▸ Excerpted data:
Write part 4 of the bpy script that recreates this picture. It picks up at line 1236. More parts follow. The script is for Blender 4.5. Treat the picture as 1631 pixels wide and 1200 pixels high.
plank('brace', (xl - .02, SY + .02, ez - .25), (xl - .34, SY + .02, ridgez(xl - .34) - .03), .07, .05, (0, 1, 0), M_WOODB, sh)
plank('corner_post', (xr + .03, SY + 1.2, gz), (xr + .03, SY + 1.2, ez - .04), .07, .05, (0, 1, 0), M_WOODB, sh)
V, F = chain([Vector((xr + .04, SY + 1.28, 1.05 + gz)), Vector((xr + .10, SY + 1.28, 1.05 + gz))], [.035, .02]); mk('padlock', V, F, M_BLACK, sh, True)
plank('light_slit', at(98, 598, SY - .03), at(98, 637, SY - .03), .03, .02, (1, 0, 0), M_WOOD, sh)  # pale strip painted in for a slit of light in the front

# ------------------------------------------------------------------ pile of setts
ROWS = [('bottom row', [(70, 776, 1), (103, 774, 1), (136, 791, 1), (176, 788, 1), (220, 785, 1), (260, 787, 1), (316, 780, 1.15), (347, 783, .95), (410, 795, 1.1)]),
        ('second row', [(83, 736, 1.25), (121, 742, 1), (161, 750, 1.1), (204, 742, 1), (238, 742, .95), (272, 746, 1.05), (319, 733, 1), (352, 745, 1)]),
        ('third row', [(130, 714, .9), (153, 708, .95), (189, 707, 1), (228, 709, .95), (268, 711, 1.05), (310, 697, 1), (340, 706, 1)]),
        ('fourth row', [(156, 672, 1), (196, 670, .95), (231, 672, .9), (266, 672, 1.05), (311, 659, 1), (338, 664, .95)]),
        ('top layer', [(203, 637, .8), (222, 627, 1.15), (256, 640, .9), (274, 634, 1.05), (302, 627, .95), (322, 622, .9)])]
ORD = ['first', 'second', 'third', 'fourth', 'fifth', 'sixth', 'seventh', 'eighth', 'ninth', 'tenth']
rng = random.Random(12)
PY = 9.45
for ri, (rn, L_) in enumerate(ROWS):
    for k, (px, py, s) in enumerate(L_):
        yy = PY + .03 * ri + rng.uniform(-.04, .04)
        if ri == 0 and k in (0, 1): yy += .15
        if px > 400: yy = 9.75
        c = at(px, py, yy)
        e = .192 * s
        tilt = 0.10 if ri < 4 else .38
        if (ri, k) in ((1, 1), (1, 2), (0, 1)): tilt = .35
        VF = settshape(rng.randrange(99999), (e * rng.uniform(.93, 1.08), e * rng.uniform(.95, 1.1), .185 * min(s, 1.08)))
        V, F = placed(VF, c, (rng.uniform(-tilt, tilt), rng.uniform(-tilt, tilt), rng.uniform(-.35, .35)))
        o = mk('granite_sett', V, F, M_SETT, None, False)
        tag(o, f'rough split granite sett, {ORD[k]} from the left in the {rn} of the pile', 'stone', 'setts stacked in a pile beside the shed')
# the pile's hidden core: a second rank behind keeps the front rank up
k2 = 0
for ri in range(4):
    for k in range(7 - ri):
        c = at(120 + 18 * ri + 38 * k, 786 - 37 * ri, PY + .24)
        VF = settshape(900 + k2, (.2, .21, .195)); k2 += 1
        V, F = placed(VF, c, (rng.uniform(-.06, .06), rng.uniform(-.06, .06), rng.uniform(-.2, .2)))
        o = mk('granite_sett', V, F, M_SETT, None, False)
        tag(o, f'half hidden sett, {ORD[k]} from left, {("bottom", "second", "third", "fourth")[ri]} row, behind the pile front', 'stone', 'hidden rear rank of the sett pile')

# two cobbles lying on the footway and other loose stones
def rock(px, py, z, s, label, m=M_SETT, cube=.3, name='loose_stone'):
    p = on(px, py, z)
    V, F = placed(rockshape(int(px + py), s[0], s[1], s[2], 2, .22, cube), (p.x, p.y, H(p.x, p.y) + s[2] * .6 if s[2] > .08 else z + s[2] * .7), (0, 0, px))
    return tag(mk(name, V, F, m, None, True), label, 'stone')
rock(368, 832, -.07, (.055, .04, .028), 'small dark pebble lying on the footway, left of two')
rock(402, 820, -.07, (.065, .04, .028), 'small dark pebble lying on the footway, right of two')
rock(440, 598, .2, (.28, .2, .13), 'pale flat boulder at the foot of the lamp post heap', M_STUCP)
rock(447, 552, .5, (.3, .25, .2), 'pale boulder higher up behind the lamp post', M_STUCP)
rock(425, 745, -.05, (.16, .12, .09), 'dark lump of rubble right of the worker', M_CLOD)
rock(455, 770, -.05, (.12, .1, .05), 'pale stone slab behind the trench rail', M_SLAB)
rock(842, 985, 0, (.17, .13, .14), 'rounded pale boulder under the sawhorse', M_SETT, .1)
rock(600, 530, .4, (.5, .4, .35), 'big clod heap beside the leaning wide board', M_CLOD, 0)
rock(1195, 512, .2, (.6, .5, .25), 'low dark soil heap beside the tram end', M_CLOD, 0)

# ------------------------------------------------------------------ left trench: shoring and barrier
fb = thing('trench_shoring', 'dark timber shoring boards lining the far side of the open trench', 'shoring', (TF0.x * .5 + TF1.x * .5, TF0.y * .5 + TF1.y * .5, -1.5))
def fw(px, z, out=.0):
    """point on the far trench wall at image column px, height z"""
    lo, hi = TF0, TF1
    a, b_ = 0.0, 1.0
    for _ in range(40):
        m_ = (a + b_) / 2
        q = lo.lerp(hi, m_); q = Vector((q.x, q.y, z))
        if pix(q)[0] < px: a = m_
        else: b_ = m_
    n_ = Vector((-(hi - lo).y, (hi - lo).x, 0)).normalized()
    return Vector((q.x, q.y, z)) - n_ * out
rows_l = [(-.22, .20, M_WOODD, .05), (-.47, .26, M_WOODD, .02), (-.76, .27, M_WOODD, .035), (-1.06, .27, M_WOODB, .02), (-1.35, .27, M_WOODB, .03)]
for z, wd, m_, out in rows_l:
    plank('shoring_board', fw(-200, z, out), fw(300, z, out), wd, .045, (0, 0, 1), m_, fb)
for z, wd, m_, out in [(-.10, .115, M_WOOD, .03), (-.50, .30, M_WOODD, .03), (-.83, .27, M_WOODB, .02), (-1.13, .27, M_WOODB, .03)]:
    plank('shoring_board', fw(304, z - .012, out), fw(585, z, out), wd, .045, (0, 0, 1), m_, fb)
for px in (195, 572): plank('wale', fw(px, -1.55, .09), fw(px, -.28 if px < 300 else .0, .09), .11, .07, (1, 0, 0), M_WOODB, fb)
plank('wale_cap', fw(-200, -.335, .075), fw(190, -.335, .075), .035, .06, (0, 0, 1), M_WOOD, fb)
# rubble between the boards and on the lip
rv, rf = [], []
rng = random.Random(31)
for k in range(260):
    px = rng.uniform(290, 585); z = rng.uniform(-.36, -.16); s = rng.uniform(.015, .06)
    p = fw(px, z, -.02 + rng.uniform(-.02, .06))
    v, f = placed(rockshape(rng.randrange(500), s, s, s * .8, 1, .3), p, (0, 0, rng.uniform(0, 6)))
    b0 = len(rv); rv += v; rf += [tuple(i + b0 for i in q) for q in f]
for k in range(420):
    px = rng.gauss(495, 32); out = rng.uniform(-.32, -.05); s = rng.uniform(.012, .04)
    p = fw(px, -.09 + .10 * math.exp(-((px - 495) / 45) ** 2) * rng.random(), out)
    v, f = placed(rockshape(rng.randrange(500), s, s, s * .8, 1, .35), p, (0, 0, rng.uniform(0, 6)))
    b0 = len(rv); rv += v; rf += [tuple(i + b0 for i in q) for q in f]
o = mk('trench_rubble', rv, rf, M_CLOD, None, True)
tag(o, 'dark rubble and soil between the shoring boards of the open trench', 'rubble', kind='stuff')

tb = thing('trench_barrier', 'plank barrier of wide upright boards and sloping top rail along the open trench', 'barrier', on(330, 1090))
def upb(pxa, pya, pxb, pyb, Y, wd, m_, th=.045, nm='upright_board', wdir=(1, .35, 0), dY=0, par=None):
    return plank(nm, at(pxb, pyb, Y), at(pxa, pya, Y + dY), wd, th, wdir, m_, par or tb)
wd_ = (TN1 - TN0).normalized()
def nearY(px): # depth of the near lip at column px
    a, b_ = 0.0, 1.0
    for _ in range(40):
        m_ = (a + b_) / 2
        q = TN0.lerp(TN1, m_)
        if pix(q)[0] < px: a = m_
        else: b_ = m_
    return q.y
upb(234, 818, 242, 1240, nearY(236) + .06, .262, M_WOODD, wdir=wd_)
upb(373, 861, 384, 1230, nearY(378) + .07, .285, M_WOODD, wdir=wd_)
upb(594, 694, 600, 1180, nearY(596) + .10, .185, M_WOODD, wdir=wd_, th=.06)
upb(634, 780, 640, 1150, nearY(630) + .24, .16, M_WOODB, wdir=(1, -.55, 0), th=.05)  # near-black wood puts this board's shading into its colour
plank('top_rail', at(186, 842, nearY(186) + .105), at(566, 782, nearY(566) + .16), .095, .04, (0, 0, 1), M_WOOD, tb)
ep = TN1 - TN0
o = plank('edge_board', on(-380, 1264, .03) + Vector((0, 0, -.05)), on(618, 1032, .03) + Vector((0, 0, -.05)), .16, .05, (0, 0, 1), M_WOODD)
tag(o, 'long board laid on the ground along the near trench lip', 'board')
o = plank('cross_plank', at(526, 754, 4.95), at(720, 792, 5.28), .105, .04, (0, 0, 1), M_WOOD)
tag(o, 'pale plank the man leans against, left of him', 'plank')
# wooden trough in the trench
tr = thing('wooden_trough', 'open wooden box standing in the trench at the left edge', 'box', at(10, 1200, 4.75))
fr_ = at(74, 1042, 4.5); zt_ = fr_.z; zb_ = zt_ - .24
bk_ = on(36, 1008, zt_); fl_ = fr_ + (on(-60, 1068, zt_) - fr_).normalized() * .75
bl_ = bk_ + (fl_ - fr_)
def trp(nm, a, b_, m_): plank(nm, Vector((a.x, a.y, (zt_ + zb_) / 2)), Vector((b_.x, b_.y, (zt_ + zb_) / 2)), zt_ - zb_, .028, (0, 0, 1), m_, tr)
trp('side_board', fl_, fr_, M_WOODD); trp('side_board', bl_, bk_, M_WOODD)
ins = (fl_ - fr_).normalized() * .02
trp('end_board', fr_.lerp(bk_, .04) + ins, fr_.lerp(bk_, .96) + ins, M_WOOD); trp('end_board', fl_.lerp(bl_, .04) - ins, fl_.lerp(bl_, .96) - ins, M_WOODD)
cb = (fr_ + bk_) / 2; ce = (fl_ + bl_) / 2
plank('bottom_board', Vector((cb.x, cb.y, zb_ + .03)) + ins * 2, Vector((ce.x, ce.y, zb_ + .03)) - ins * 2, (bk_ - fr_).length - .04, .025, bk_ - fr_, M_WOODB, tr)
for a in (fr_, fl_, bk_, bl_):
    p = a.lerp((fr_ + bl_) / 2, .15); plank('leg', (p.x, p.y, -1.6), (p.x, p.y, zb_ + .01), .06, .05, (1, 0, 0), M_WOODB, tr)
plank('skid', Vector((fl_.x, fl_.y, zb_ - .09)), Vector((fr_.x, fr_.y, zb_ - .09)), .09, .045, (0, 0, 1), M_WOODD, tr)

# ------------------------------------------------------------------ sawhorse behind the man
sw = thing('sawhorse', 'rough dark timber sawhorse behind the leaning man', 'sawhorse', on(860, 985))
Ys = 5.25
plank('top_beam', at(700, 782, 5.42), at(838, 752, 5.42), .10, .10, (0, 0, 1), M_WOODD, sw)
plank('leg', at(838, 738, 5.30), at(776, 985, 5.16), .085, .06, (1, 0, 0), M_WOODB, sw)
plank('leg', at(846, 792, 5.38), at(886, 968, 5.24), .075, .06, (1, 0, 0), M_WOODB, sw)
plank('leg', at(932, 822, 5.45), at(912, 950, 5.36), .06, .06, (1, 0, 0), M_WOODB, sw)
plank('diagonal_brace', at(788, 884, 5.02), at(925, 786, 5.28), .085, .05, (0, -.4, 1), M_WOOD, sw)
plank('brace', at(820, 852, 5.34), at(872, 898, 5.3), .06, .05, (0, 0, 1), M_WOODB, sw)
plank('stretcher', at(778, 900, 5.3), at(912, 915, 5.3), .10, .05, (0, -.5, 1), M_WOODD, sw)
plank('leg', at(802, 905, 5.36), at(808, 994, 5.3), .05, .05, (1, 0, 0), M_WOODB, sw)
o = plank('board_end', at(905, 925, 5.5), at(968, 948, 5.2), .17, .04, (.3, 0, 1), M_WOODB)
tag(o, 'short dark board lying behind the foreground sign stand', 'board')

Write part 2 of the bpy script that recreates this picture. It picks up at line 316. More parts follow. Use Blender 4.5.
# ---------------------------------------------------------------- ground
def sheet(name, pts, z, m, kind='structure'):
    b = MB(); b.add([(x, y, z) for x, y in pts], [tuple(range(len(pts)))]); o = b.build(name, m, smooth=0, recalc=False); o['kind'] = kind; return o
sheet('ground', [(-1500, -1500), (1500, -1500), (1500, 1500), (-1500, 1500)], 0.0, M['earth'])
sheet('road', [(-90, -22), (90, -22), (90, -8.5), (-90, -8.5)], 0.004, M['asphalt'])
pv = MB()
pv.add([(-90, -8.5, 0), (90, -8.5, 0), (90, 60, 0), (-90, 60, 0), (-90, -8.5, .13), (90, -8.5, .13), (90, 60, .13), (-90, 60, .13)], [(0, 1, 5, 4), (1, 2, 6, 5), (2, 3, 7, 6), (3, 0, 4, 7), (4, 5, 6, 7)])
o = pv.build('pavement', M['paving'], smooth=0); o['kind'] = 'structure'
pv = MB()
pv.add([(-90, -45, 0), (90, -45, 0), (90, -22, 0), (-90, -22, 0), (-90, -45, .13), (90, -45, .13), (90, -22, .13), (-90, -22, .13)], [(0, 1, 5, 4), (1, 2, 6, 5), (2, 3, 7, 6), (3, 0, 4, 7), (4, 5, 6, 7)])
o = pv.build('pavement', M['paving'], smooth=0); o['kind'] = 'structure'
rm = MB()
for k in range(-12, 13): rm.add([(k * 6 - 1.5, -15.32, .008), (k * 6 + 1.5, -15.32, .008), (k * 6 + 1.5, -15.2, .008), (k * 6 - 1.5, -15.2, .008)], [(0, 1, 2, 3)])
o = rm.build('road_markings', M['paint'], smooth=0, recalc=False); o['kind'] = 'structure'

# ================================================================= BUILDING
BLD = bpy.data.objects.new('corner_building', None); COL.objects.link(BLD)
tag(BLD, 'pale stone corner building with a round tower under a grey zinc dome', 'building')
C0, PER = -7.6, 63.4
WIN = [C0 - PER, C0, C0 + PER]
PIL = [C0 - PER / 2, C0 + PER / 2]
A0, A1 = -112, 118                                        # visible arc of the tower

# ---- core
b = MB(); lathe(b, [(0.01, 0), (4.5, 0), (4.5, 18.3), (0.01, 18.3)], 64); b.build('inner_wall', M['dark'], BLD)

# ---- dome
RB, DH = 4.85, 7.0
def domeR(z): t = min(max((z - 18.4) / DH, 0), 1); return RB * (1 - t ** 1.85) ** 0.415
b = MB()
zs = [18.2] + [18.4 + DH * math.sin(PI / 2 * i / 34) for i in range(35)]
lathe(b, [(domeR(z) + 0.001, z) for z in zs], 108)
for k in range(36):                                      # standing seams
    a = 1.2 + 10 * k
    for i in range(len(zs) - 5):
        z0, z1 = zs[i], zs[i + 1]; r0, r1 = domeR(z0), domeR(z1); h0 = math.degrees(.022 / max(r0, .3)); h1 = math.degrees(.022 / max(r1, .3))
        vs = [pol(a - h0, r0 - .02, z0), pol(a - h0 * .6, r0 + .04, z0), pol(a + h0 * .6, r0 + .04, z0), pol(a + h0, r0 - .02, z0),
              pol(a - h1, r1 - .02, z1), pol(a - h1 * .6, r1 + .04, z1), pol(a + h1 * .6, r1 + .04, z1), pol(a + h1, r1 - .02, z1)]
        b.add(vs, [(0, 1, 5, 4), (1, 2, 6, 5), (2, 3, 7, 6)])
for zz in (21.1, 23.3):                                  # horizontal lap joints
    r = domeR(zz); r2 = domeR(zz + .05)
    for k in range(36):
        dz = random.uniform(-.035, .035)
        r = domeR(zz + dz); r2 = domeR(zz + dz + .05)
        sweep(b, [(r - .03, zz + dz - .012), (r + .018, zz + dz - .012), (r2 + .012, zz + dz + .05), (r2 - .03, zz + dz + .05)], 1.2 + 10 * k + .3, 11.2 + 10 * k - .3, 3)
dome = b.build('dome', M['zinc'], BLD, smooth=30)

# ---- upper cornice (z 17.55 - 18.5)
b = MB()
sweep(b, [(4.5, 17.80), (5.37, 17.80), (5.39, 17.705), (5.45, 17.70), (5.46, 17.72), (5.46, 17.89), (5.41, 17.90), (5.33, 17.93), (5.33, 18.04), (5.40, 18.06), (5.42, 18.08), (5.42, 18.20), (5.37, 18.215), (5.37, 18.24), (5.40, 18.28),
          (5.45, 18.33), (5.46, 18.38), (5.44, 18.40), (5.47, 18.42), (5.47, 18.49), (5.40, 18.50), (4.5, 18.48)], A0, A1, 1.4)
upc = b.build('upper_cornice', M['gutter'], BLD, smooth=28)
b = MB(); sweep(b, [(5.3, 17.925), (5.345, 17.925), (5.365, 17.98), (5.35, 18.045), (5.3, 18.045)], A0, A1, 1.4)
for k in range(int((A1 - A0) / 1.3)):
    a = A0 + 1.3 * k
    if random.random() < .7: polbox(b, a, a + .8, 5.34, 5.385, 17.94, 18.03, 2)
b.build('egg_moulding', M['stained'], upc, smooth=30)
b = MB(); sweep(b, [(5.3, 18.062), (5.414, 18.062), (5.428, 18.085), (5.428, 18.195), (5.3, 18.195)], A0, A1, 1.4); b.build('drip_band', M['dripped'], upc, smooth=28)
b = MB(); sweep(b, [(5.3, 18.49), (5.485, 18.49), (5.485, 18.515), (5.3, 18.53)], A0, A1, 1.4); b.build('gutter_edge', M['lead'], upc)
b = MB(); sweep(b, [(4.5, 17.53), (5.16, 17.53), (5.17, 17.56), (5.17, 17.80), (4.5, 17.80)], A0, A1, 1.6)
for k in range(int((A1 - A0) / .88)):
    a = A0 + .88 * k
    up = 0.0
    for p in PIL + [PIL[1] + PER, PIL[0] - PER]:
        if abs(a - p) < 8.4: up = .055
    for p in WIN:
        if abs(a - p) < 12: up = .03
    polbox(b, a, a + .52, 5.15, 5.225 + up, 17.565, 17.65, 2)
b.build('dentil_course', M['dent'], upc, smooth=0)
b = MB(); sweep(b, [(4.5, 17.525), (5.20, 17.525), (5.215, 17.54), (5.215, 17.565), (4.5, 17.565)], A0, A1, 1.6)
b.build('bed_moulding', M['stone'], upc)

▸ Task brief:
Copy every line in the listing above where the string "More" turns up.

▸ Task answer:
Write part 4 of the bpy script that recreates this picture. It picks up at line 1236. More parts follow. The script is for Blender 4.5. Treat the picture as 1631 pixels wide and 1200 pixels high.
Write part 2 of the bpy script that recreates this picture. It picks up at line 316. More parts follow. Use Blender 4.5.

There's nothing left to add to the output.